The speaker is contemplating how will he be remembered after his death. Hardy's speaker is dramatizing his speculations with colorful, rhetorical questions that reveal more about himself than about others.

First Quatrain: The Eternal Now

When the Present has latched its postern behind my tremulous stay,
And the May month flaps its glad green leaves like wings,
Delicate-filmed as new-spun silk, will the neighbours say,
"He was a man who used to notice such things"?

In the first quatrain, the speaker metaphorically refers to death as "the Present"; although he cannot predict when he will die, he avers that whenever it is, the time for him will be the present, not past or future. He also anthropomorphizes the Present, giving it the ability to lock the door on life after "[his] tremulous stay."

The speaker further speculates that he might die in spring when "the May month flaps its glad green leaves like wings." If he does leave this earth at such a time, he wonders if his neighbors will remark about him, "He was a man who used to notice such things." The "such things" refers to the "green leaves" that he turned into wings, which he further qualified as "[d]elicate-filmed as new-spun silk."

Second Quatrain: A Nature Lover

If it be in the dusk when, like an eyelid’s soundless blink,
The dewfall-hawk comes crossing the shades to alight
Upon the wind-warped upland thorn, a gazer may think,
"To him this must have been a familiar sight."

Many times, the speaker has observed at dusk "the dewfall-hawk" as it swoops in and lands gracefully upon the thorn tree that is being blown about by the wind. Now he wonders if when he dies, if he dies at dusk, will the neighbors think that that flight must seem somehow familiar.

The speaker portrays himself as a nature lover and an intense observer. He seems to be unsure if his neighbors have even been aware of his hobby; therefore, using these unanswerable questions, he dramatizes his own interests in terms of his demise. The speaker knows that his neighbors will think and possibly ask something about him, but by focusing on his nature study, he reveals what he actually thinks about himself.

Third Quatrain: Kindness to Animals

If I pass during some nocturnal blackness, mothy and warm,
When the hedgehog travels furtively over the lawn,
One may say, "He strove that such innocent creatures should come to no harm,
But he could do little for them; and now he is gone."

The speaker has often taken notice, even in "nocturnal blackness," of "the hedgehog" as he scampered over his yard. Now he wonders if anyone will think after his demise that he was kind to animals and attempted to do all that he could to keep them safe. Again, it becomes obvious that that speaker’s speculations are simply deeply personal notions that he has about his own character.

Fourth Quatrain: Studying the Mysteries

If, when hearing that I have been stilled at last, they stand at the door,
Watching the full-starred heavens that winter sees,
Will this thought rise on those who will meet my face no more,
"He was one who had an eye for such mysteries"?

The speaker has stood at the door of his home and gazed into the "full-starred heavens" during the wintertime.
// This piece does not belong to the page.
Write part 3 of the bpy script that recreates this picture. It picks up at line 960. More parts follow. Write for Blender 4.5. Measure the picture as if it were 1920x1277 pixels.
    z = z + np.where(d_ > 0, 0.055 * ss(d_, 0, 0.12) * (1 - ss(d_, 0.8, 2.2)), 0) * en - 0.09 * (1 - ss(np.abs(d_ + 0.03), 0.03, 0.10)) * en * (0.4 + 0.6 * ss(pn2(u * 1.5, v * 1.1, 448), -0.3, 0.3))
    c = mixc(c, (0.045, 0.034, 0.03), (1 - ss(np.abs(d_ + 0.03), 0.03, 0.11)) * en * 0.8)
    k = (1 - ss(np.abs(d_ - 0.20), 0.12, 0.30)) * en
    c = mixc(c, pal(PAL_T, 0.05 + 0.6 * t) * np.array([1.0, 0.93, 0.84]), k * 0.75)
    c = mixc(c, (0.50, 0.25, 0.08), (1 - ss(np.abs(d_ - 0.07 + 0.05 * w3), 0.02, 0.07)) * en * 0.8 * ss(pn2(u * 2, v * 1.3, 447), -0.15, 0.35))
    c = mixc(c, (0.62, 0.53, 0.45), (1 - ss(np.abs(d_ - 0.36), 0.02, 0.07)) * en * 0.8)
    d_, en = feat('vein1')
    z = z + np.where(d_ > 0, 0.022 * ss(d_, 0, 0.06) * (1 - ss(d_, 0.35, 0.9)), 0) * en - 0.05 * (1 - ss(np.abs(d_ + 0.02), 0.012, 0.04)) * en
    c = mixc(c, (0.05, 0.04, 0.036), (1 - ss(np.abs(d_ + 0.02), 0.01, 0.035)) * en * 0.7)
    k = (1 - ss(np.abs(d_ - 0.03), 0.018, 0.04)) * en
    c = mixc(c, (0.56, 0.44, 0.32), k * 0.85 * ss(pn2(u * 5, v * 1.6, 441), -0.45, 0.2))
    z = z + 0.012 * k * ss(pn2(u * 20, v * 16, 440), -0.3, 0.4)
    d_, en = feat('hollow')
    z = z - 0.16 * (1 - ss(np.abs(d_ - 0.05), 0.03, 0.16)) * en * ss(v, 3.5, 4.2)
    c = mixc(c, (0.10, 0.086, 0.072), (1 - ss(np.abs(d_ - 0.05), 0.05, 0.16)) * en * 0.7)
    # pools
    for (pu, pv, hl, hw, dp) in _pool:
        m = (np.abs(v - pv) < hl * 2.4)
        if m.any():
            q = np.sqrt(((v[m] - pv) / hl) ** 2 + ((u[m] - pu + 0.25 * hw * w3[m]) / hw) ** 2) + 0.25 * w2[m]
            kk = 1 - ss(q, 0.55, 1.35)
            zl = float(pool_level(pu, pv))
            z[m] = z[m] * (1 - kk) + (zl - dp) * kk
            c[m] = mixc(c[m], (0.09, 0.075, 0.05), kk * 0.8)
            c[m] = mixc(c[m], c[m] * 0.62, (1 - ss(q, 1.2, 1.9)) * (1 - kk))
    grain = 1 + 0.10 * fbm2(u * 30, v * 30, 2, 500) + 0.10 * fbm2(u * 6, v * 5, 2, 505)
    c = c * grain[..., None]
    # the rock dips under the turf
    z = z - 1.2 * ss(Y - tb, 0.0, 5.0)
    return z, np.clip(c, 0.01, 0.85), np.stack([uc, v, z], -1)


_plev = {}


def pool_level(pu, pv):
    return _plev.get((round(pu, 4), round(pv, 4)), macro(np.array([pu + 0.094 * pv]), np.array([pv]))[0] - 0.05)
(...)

Thus, the speaker again offers as a possibility that those who knew him at least as acquaintances will remember that the speaker often gazed into the skies and was filled with wonder at the mystery of it all.

Fifth Quatrain: The Church Bell

And will any say when my bell of quittance is heard in the gloom,
And a crossing breeze cuts a pause in its outrollings,
Till they rise again, as they were a new bell’s boom,
"He hears it not now, but used to notice such things?"

The speaker’s final thought includes the sound of the church steeple-bell. He wonders if, after that bell tolls his death, his neighbors may be reminded of the fact that the speaker can no longer hear that bell. Again, he mentions that they will likely remember that he took noice of "such things."

Self-Awareness

The speaker's rhetorical questions all demonstrate what the speaker assumes others might have noticed about him. He thinks it likely that they will have noticed that he was an observant fellow who took notice of the happenings in his environment. However, the real importance of the questions reveals what the speaker has noted about himself. The interesting juxtaposition of self and others provides a fascinating study of the human condition.